--- AVAILABLE DATA ---

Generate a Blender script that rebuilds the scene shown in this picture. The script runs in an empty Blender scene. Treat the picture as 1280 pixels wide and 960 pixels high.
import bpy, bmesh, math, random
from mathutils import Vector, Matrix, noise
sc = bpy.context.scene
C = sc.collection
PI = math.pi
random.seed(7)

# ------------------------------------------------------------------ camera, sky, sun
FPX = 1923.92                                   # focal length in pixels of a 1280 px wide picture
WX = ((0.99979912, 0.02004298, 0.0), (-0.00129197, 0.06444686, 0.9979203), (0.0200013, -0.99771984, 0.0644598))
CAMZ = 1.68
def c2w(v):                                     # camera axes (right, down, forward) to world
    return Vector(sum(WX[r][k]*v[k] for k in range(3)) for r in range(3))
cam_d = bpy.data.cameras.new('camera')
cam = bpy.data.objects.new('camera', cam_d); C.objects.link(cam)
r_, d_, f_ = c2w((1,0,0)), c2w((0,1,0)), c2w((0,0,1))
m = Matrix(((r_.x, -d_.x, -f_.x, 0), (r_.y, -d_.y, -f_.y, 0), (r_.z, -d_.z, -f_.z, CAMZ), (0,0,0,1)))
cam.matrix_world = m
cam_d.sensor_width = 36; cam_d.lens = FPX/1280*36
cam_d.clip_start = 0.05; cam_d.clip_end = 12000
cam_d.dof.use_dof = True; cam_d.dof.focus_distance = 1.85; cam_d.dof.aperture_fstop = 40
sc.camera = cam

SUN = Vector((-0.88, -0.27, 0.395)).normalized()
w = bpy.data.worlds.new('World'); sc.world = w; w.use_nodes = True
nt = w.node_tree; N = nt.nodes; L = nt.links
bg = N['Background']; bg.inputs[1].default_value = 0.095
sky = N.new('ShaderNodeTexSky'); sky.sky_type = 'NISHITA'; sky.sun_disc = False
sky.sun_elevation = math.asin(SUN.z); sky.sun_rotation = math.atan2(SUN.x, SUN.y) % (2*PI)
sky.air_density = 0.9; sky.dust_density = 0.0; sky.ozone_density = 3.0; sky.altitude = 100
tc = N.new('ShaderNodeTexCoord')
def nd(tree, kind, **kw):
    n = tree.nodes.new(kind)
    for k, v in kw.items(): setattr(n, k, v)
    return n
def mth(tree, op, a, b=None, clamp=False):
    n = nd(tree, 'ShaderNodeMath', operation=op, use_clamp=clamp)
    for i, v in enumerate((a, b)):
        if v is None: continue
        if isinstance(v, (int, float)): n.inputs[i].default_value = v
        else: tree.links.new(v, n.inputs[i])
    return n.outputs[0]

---

PROBLEM STATEMENT
Quote the entire listing above exactly.

REPLY
Generate a Blender script that rebuilds the scene shown in this picture. The script runs in an empty Blender scene. Treat the picture as 1280 pixels wide and 960 pixels high.
import bpy, bmesh, math, random
from mathutils import Vector, Matrix, noise
sc = bpy.context.scene
C = sc.collection
PI = math.pi
random.seed(7)

# ------------------------------------------------------------------ camera, sky, sun
FPX = 1923.92                                   # focal length in pixels of a 1280 px wide picture
WX = ((0.99979912, 0.02004298, 0.0), (-0.00129197, 0.06444686, 0.9979203), (0.0200013, -0.99771984, 0.0644598))
CAMZ = 1.68
def c2w(v):                                     # camera axes (right, down, forward) to world
    return Vector(sum(WX[r][k]*v[k] for k in range(3)) for r in range(3))
cam_d = bpy.data.cameras.new('camera')
cam = bpy.data.objects.new('camera', cam_d); C.objects.link(cam)
r_, d_, f_ = c2w((1,0,0)), c2w((0,1,0)), c2w((0,0,1))
m = Matrix(((r_.x, -d_.x, -f_.x, 0), (r_.y, -d_.y, -f_.y, 0), (r_.z, -d_.z, -f_.z, CAMZ), (0,0,0,1)))
cam.matrix_world = m
cam_d.sensor_width = 36; cam_d.lens = FPX/1280*36
cam_d.clip_start = 0.05; cam_d.clip_end = 12000
cam_d.dof.use_dof = True; cam_d.dof.focus_distance = 1.85; cam_d.dof.aperture_fstop = 40
sc.camera = cam

SUN = Vector((-0.88, -0.27, 0.395)).normalized()
w = bpy.data.worlds.new('World'); sc.world = w; w.use_nodes = True
nt = w.node_tree; N = nt.nodes; L = nt.links
bg = N['Background']; bg.inputs[1].default_value = 0.095
sky = N.new('ShaderNodeTexSky'); sky.sky_type = 'NISHITA'; sky.sun_disc = False
sky.sun_elevation = math.asin(SUN.z); sky.sun_rotation = math.atan2(SUN.x, SUN.y) % (2*PI)
sky.air_density = 0.9; sky.dust_density = 0.0; sky.ozone_density = 3.0; sky.altitude = 100
tc = N.new('ShaderNodeTexCoord')
def nd(tree, kind, **kw):
    n = tree.nodes.new(kind)
    for k, v in kw.items(): setattr(n, k, v)
    return n
def mth(tree, op, a, b=None, clamp=False):
    n = nd(tree, 'ShaderNodeMath', operation=op, use_clamp=clamp)
    for i, v in enumerate((a, b)):
        if v is None: continue
        if isinstance(v, (int, float)): n.inputs[i].default_value = v
        else: tree.links.new(v, n.inputs[i])
    return n.outputs[0]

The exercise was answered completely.